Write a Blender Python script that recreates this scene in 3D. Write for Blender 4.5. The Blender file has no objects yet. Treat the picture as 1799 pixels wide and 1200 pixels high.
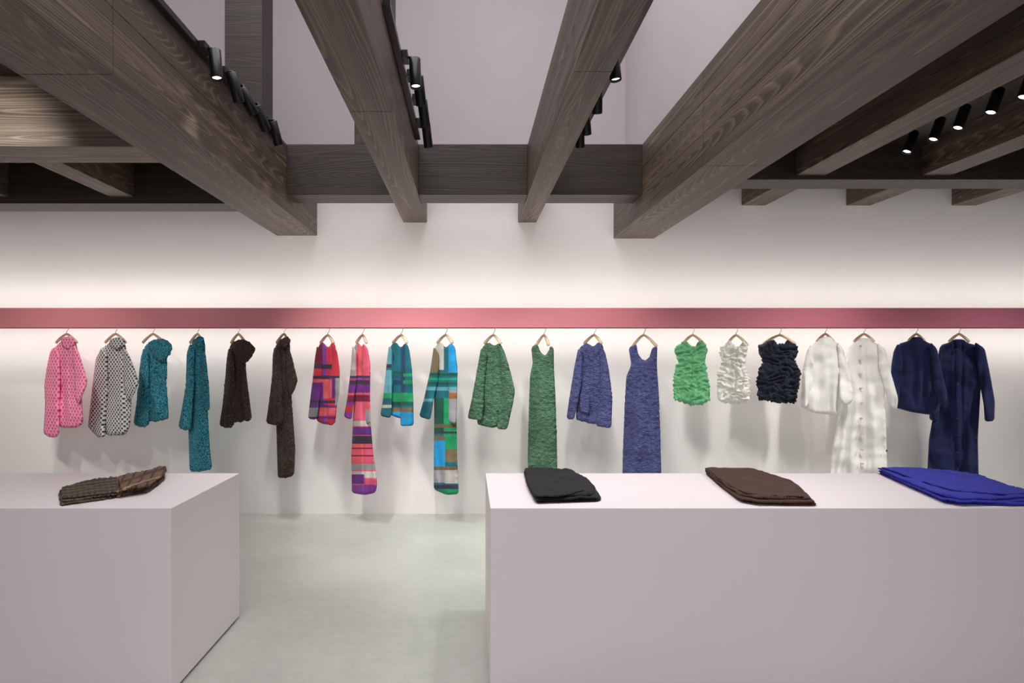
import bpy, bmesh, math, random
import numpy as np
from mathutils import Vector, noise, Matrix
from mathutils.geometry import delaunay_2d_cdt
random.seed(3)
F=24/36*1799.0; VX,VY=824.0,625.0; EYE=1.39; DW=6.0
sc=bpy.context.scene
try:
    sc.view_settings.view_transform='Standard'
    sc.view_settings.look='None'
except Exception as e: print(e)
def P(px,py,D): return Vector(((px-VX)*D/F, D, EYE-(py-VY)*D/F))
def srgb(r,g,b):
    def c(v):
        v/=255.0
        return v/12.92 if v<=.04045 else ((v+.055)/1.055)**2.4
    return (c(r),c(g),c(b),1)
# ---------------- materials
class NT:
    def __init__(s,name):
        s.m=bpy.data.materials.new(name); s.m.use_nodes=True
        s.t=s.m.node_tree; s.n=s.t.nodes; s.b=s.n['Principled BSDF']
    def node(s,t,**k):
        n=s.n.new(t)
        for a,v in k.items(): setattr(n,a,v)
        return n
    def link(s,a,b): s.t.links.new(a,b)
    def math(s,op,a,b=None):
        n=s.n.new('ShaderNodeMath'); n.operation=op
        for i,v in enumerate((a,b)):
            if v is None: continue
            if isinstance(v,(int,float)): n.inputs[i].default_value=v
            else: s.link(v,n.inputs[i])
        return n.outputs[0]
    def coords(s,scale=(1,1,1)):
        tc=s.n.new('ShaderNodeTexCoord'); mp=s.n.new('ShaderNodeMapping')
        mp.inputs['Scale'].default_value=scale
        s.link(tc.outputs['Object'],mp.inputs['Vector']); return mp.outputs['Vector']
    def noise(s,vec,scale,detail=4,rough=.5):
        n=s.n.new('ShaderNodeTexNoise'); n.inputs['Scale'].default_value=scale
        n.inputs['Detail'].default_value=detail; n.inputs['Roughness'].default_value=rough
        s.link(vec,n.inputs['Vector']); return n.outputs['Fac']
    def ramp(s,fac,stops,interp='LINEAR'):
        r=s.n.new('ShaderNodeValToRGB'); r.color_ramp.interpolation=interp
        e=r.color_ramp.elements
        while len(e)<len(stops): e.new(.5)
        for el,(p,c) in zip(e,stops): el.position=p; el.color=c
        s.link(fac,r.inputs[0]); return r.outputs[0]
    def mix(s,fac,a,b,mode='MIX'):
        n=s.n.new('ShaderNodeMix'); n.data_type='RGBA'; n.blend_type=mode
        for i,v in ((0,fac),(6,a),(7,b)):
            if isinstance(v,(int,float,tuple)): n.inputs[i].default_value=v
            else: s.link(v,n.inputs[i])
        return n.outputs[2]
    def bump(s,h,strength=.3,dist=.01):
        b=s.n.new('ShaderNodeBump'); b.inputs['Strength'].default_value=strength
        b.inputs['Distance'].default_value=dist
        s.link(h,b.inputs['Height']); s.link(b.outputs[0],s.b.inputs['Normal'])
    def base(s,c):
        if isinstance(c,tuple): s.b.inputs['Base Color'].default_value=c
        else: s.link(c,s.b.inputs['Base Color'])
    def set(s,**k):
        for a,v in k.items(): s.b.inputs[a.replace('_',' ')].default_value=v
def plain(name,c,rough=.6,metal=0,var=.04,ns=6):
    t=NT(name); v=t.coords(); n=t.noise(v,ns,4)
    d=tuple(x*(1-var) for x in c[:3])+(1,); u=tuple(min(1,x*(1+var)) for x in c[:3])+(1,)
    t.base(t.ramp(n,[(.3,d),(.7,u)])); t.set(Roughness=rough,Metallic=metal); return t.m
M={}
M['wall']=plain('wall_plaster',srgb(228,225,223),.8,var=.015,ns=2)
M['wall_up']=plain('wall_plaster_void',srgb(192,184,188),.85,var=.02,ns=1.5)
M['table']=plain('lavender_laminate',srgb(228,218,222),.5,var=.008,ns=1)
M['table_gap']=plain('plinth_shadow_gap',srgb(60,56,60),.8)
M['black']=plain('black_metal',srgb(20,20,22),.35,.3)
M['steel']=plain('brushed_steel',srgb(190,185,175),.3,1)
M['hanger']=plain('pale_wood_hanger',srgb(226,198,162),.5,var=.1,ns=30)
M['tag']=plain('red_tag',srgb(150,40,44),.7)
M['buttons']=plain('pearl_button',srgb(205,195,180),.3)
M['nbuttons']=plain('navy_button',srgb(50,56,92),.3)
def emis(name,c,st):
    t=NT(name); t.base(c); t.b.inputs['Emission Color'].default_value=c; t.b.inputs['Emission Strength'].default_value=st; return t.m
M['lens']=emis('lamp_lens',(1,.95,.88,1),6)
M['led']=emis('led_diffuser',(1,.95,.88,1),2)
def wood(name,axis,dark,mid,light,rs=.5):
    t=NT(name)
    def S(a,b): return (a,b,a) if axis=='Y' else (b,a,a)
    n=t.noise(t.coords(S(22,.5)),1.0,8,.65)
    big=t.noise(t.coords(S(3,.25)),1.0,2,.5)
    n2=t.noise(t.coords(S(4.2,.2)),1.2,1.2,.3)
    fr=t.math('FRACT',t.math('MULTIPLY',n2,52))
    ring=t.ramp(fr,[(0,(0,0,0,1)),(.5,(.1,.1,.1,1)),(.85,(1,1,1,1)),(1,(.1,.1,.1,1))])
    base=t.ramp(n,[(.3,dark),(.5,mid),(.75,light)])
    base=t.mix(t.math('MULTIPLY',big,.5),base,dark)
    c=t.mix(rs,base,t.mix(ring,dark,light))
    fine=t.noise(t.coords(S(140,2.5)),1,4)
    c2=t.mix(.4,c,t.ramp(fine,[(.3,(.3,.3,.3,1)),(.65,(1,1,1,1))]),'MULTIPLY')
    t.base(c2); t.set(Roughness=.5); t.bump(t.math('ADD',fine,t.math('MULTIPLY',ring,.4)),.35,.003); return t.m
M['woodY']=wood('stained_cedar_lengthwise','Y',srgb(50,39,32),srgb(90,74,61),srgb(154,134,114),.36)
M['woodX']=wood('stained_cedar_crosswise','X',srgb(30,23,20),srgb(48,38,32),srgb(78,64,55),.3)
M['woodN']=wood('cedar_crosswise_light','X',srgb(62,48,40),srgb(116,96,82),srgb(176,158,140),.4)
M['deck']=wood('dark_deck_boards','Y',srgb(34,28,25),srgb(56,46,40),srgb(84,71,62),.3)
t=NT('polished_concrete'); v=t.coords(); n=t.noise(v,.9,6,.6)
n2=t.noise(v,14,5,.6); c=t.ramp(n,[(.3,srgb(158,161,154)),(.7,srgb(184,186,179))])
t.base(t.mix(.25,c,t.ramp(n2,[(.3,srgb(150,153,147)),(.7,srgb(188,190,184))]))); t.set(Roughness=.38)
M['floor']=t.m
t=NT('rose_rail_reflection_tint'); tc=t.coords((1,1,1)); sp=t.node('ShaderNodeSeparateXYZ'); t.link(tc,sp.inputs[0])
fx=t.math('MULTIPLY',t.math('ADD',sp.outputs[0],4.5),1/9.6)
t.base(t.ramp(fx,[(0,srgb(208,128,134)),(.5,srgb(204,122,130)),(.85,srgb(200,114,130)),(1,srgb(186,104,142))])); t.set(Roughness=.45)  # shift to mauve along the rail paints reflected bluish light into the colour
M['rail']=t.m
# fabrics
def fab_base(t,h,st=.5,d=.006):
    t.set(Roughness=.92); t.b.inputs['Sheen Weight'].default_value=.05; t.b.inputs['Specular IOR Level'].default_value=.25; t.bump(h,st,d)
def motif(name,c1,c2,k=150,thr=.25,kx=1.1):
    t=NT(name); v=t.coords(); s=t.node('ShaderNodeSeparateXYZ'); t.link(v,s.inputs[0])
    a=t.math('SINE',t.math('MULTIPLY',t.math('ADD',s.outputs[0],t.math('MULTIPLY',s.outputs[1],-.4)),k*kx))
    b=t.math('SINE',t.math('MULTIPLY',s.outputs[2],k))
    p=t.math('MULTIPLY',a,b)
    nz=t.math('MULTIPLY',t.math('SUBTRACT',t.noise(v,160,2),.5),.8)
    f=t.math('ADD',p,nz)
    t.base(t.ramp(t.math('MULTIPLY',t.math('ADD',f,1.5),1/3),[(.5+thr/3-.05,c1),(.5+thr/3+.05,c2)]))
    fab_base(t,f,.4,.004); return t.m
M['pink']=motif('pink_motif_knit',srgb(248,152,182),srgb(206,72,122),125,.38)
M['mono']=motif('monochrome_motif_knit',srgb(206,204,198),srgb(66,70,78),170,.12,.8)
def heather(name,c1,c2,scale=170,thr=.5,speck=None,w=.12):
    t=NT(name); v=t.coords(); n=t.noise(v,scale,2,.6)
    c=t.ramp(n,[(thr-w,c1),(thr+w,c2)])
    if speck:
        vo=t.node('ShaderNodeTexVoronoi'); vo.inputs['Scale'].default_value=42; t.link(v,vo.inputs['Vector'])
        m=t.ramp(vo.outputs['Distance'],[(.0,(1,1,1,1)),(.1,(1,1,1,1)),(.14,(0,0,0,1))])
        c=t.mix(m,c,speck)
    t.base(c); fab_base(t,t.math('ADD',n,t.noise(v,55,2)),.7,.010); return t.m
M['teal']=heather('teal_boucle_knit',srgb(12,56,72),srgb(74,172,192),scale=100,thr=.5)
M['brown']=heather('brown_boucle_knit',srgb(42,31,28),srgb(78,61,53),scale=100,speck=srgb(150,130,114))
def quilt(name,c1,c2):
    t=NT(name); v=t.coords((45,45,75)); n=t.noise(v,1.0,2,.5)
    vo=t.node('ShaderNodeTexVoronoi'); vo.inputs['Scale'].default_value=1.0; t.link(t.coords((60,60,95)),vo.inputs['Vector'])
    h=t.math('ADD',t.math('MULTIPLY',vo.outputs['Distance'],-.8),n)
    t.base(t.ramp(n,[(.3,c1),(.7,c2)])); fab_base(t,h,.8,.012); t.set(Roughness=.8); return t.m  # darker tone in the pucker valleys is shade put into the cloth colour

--

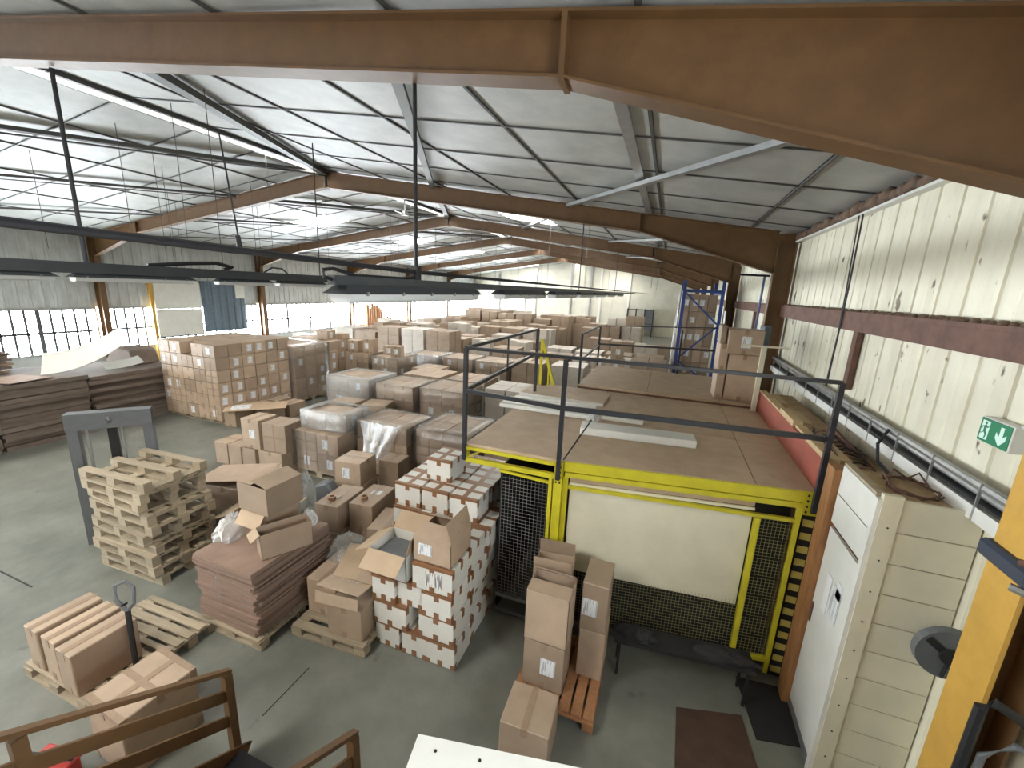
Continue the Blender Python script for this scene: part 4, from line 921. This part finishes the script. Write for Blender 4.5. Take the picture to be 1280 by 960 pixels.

--

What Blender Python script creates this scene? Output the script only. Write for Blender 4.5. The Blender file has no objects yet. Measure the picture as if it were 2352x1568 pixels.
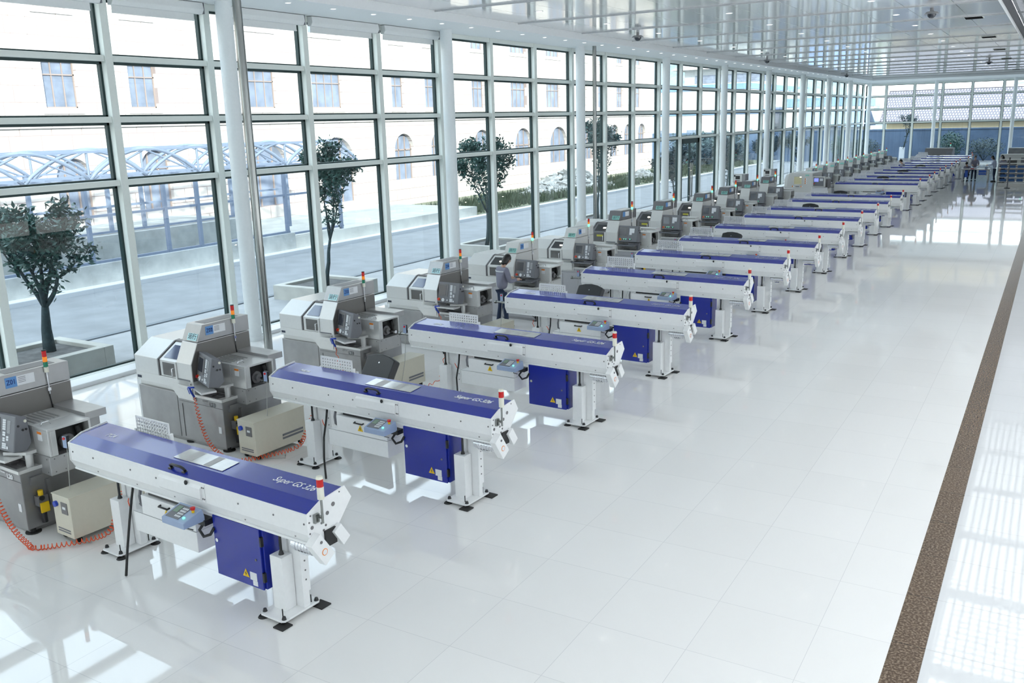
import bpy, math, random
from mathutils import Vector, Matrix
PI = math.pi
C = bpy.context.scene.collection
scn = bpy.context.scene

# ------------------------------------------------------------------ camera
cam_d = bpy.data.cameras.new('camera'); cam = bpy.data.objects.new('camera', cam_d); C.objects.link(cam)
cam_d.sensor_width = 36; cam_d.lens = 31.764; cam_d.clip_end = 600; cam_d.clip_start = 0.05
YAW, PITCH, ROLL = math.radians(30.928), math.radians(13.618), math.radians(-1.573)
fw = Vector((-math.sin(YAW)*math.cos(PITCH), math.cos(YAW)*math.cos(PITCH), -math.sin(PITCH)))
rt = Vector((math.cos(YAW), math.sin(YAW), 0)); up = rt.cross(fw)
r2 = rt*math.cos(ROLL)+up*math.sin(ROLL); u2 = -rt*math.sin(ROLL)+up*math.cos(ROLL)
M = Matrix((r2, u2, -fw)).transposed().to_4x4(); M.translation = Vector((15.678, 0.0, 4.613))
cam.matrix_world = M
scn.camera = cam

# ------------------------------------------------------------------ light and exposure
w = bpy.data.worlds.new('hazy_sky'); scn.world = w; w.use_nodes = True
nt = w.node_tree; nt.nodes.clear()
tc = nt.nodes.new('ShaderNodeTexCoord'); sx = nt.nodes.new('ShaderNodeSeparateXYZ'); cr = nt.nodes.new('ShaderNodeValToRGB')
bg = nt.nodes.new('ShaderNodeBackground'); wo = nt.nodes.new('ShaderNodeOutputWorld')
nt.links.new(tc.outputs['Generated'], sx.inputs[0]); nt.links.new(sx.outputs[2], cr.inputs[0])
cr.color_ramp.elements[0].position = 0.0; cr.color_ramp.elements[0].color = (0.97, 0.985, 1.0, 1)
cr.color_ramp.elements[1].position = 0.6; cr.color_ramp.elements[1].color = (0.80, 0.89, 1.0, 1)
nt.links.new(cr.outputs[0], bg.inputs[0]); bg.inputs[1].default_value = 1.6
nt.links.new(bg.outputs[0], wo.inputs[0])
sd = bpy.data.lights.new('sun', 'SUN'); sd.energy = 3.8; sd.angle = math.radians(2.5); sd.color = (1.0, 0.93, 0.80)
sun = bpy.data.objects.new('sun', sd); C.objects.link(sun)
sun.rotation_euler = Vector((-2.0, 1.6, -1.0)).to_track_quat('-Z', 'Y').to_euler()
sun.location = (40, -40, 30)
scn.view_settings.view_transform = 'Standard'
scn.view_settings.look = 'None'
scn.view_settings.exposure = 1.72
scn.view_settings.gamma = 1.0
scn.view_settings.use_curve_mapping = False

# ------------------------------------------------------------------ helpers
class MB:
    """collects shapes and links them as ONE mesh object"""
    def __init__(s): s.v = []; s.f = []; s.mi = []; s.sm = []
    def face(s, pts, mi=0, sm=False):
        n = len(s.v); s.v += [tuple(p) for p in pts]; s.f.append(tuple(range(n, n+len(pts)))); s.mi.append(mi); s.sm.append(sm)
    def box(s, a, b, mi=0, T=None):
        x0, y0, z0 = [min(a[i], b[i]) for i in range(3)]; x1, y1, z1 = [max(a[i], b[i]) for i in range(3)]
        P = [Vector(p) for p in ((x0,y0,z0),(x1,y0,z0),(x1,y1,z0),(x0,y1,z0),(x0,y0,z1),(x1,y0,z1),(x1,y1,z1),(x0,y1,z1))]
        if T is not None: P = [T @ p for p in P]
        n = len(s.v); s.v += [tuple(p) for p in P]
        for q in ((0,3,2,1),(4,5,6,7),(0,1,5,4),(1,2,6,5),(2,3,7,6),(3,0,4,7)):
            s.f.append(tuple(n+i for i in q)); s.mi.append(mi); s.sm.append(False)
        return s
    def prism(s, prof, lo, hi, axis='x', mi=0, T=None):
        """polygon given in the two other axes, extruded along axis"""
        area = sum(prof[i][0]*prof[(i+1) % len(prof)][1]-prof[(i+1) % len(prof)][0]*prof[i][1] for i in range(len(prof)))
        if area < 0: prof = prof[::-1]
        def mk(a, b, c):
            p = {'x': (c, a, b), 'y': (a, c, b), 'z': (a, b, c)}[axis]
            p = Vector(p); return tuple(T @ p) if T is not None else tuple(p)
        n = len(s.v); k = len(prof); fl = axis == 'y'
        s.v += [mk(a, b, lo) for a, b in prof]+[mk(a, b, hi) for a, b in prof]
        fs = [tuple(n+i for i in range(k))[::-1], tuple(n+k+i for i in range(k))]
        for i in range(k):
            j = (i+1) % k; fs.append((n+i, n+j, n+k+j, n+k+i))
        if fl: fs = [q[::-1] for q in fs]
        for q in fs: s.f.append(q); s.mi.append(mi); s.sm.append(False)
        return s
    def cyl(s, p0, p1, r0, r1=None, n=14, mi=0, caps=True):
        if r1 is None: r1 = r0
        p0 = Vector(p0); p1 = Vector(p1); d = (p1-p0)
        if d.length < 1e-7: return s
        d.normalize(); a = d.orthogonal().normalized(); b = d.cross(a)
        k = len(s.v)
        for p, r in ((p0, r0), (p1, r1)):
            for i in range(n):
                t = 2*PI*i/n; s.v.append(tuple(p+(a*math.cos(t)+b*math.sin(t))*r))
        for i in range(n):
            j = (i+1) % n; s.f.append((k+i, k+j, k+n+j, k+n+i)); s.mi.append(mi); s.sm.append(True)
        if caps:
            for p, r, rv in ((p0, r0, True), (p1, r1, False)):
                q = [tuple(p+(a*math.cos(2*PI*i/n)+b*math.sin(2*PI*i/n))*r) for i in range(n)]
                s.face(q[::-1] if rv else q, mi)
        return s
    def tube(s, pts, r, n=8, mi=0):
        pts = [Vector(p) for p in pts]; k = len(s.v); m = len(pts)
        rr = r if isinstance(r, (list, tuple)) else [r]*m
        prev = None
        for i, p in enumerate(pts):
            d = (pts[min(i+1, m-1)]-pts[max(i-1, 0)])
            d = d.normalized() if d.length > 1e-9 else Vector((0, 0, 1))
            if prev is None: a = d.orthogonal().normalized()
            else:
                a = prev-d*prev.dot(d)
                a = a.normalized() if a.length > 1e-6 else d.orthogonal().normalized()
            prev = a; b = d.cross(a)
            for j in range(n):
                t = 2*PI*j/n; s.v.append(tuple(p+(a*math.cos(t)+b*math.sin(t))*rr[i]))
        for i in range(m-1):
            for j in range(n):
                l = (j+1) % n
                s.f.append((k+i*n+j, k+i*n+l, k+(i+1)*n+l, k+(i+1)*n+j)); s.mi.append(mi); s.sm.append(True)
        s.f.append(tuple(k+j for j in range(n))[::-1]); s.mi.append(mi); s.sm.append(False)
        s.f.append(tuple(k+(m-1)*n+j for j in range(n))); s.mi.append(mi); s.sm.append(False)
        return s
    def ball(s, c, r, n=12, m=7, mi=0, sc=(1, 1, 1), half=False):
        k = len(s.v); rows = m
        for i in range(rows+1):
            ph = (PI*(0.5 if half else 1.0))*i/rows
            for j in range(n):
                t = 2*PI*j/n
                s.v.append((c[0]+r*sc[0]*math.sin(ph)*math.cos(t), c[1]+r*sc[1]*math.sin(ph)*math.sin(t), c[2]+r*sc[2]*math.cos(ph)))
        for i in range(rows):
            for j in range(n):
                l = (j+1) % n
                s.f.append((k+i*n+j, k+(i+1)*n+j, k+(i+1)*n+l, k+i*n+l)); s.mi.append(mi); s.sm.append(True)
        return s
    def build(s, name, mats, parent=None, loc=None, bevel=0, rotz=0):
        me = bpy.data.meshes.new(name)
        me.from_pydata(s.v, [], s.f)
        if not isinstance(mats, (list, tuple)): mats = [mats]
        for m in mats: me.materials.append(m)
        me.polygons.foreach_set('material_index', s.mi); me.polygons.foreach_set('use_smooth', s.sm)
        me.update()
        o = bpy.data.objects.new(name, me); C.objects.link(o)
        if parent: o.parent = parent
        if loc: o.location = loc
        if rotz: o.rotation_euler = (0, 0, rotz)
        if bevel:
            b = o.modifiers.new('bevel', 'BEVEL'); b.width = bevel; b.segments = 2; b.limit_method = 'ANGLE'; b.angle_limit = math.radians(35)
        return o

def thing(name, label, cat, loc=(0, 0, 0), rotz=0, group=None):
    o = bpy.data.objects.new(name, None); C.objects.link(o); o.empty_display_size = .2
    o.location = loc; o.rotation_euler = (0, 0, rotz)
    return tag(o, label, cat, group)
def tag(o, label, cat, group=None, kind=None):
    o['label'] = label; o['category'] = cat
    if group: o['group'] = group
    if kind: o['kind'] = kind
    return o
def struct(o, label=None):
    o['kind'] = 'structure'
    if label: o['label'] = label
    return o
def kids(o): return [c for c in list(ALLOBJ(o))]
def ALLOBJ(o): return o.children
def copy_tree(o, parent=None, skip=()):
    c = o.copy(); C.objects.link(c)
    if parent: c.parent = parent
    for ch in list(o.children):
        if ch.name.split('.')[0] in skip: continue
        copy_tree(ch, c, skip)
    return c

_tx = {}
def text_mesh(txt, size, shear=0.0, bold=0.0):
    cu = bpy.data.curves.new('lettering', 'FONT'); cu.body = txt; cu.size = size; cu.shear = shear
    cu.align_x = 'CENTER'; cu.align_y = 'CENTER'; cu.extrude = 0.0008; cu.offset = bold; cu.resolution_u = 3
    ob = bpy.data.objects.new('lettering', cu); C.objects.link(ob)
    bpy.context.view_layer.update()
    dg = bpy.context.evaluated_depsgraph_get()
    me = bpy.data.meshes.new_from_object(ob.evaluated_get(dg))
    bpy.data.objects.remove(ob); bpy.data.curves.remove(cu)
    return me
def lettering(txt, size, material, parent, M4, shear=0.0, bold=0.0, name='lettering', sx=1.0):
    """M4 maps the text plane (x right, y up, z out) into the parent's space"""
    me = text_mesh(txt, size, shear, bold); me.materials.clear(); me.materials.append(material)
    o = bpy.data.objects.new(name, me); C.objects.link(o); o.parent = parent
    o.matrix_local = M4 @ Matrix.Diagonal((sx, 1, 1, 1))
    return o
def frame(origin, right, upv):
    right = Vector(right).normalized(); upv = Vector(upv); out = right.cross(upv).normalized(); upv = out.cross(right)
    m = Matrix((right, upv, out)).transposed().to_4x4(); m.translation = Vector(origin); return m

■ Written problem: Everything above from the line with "What Blender Python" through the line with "scn = bpy.context.scene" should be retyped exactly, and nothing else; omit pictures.

■ Written answer:
What Blender Python script creates this scene? Output the script only. Write for Blender 4.5. The Blender file has no objects yet. Measure the picture as if it were 2352x1568 pixels.
import bpy, math, random
from mathutils import Vector, Matrix
PI = math.pi
C = bpy.context.scene.collection
scn = bpy.context.scene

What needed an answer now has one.